The testimony of Tacitus The next section of Professor Smith’s work (Ecce Deus) is headed with the same effrontery of calm assertion: “The Silence of Tacitus.” This historian relates (Annals, xv, 44) that Nero accused the Christians of having burned down Rome. Nero
subjected to most exquisite tortures those whom, hated for their crimes, the populace called Chrestians. The author of this name, Christus, had been executed in the reign of Tiberius by the Procurator Pontius Pilate; and, though repressed for the moment, the pernicious superstition was breaking forth again, not only throughout Judæa, the fountain-head of this mischief, but also throughout the capital, where all things from anywhere that are horrible or disgraceful pour in together and are made a religion of.

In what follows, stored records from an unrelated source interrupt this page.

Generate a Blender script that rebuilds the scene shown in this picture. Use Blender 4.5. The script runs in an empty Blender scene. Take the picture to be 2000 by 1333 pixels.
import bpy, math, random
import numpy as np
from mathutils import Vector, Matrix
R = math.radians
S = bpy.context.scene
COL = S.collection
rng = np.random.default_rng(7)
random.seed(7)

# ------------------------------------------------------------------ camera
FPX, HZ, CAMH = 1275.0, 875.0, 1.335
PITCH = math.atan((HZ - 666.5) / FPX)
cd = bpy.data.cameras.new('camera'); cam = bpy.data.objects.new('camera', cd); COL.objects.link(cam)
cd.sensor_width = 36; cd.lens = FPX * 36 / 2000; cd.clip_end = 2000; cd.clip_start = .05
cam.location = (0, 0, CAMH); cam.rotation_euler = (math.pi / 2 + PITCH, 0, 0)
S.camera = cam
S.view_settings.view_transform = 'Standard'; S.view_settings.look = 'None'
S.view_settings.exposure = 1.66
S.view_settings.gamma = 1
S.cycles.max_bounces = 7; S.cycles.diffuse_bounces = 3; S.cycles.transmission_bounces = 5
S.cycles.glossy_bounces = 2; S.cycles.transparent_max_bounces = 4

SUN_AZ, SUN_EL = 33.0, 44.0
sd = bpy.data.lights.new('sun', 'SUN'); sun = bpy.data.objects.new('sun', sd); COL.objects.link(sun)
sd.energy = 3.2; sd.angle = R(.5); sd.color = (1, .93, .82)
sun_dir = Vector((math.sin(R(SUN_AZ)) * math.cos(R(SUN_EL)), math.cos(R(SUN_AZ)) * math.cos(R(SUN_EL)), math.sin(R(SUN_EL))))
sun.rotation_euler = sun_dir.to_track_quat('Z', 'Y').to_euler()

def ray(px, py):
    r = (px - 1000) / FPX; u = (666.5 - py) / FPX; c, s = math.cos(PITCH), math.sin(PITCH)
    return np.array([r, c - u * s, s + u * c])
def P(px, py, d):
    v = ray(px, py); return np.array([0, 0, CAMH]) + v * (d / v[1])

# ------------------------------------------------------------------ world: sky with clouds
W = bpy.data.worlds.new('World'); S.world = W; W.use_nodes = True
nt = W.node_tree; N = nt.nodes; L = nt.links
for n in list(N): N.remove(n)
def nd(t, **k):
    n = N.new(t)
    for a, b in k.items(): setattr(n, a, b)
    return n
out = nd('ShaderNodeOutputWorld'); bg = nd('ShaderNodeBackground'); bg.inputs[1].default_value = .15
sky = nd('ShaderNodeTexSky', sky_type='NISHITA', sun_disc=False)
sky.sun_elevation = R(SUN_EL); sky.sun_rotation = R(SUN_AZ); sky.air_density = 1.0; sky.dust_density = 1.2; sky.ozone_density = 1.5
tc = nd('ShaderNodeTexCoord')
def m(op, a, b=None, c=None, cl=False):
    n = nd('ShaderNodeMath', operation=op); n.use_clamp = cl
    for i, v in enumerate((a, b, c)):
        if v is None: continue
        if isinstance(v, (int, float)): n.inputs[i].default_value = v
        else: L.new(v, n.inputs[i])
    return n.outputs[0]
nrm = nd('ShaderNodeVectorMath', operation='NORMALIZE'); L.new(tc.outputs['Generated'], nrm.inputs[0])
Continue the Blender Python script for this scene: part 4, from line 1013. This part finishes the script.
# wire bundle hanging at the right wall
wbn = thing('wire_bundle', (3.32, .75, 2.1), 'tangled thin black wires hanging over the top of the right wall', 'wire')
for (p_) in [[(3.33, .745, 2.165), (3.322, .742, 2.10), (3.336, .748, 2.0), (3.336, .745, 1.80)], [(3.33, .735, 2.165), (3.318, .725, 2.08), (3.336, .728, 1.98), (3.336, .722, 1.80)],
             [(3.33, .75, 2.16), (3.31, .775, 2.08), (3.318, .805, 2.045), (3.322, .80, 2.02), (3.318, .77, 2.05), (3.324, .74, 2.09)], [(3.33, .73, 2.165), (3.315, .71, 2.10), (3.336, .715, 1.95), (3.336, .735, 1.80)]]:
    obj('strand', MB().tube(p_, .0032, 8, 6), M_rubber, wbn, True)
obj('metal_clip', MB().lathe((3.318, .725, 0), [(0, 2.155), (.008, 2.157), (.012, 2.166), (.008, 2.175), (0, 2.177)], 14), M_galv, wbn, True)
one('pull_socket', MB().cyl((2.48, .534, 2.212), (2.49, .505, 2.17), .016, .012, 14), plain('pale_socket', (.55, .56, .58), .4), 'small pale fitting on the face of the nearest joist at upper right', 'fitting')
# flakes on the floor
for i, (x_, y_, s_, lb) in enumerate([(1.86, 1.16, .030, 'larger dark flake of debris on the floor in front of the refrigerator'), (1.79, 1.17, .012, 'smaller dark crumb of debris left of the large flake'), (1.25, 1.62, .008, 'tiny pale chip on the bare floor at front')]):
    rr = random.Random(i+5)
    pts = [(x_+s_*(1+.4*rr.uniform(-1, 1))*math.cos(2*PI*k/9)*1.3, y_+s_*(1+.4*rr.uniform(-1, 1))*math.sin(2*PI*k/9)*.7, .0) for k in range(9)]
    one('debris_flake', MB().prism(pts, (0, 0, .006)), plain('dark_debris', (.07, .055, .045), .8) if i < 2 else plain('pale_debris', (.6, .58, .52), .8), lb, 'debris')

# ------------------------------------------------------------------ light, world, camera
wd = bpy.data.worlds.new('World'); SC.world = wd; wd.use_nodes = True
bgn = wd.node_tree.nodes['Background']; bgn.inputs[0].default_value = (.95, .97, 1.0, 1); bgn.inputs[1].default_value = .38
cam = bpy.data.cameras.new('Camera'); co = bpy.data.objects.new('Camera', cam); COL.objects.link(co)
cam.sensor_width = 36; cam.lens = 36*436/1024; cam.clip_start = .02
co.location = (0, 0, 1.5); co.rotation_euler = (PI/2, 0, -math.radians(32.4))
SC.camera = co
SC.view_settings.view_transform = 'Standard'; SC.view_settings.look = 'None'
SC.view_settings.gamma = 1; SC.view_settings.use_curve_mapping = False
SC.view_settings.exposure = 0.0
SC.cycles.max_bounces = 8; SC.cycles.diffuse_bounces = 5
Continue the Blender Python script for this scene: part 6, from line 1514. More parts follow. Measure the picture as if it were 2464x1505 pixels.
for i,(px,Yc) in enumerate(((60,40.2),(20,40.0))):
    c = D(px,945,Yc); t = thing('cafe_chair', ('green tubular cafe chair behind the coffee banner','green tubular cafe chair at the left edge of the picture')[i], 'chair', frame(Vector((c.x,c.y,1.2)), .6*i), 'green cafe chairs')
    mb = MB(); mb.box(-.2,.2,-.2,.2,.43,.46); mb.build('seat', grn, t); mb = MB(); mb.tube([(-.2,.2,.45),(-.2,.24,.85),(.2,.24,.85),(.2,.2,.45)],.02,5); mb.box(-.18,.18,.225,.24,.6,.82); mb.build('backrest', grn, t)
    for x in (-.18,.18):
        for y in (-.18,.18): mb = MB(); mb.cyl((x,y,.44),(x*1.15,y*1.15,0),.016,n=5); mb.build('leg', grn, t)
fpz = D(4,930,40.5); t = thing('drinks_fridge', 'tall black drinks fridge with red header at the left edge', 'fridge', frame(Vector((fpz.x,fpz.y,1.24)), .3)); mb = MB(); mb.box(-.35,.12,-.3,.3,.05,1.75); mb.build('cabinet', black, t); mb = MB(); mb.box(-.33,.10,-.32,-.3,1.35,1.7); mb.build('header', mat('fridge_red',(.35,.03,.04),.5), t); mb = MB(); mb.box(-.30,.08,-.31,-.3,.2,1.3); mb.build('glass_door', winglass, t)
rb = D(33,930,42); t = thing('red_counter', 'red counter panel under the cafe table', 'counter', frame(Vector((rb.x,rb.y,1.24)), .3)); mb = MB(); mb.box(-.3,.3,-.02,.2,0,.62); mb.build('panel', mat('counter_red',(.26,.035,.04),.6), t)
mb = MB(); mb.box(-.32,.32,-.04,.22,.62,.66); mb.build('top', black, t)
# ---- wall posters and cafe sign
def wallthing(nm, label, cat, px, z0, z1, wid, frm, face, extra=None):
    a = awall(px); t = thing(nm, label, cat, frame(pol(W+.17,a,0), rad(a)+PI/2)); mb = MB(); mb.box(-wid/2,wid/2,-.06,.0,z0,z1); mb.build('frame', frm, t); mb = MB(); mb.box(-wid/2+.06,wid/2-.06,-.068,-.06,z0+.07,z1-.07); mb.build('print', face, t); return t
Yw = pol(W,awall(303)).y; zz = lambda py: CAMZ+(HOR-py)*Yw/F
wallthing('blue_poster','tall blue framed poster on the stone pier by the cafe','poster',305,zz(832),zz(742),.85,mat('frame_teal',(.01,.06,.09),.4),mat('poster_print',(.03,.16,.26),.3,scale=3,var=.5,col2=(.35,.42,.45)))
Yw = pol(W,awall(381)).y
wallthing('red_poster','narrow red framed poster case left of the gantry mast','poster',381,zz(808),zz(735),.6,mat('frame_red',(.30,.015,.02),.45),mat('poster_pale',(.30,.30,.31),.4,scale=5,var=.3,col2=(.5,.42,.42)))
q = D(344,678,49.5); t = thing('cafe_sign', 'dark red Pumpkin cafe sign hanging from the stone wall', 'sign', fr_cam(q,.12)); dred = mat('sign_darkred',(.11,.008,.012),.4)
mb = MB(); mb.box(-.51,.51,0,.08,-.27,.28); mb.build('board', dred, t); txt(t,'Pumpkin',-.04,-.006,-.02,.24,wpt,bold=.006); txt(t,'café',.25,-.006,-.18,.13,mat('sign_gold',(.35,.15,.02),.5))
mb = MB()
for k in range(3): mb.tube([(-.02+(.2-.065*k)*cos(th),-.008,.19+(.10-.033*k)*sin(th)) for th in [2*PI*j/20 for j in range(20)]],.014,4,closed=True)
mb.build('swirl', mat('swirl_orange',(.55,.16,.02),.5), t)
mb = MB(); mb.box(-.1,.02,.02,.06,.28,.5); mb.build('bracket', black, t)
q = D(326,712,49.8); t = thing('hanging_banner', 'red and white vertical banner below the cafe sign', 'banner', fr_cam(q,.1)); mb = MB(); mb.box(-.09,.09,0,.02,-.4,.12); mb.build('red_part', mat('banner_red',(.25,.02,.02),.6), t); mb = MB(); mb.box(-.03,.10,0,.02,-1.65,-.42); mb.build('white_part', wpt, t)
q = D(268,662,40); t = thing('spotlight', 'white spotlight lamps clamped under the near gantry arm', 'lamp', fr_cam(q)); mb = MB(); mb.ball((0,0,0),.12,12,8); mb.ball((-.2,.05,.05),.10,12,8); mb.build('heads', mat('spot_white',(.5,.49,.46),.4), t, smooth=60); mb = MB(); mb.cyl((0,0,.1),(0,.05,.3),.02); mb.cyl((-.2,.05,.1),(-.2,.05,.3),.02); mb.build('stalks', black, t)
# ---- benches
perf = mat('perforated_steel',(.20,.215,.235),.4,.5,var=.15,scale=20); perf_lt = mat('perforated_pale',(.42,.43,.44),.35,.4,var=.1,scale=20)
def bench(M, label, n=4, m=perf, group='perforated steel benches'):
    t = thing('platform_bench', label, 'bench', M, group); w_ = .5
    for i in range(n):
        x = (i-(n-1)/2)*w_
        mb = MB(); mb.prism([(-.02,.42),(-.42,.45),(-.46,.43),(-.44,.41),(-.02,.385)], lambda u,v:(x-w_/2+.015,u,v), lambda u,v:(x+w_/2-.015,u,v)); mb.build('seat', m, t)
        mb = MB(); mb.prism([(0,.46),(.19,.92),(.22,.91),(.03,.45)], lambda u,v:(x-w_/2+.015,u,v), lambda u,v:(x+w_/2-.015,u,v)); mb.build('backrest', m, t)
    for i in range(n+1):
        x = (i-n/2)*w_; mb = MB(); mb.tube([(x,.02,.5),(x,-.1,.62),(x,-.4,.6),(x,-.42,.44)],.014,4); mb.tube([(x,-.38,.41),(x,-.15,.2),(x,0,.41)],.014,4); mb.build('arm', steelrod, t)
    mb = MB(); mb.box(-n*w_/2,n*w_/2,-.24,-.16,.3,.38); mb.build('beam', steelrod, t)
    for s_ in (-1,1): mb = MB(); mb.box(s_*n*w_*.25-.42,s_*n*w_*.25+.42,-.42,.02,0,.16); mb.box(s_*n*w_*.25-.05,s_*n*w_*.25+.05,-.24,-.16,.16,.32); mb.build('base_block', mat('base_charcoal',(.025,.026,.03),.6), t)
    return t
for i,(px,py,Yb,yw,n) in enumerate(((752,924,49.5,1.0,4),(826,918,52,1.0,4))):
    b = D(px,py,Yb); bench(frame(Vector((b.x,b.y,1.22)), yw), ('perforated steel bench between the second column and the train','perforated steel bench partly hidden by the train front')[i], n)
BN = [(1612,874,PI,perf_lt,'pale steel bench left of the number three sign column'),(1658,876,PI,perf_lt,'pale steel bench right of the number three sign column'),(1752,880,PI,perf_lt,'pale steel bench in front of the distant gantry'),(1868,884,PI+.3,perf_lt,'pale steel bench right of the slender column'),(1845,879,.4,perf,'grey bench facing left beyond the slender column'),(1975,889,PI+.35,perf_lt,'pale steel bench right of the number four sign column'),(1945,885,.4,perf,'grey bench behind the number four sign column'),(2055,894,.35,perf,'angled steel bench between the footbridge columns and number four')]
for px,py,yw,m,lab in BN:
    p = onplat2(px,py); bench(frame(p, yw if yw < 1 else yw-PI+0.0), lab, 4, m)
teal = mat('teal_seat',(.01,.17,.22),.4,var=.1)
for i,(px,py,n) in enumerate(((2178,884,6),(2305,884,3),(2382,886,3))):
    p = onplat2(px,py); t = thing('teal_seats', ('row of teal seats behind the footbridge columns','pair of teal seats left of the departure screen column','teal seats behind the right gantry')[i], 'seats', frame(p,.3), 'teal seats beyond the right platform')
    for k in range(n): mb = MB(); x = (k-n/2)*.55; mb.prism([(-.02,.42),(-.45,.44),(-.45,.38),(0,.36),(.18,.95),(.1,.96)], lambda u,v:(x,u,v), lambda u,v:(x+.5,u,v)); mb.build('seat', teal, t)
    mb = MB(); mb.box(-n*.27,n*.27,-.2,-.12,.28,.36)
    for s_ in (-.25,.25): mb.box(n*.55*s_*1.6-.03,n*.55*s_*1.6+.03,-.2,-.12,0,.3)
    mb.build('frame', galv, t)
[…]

In the sequel Tacitus describes how an immense multitude, less for the crime of incendiarism than in punishment of their hatred of humanity, were convicted; how some were clothed in skins of wild beasts and thrown to dogs, while others were crucified or burned alive. Nero’s savagery was such that it awoke the pity even of a Roman crowd for his victims.
Such a passage as the above, written by Tacitus soon after A.D. 100, is somewhat disconcerting to our authors. Professor Smith, proceeding on his usual innocent assumption that the whole of the ancient literature, Christian and profane, of this epoch lies before him, instead of a scanty débris of it, votes it to be a forgery. Why? Because Melito, Bishop of Sardis about 170 A.D., is the first writer who alludes to it in a fragment of an apology addressed to a Roman Emperor. As if there were not five hundred striking episodes narrated by Tacitus, yet never mentioned by any subsequent writer at all. Would Mr. Smith on that account dispute their authenticity? It is only because this episode concerns Christianity and gets in the way of his theories, that he finds it necessary to cut it out of the text. You can prove anything if you cook your evidence, and the wanton mutilation of texts which no critical historian has ever called in question is a flagrant form of such cookery. In the hands of these writers facts are made to fit theory, not theory to fit facts.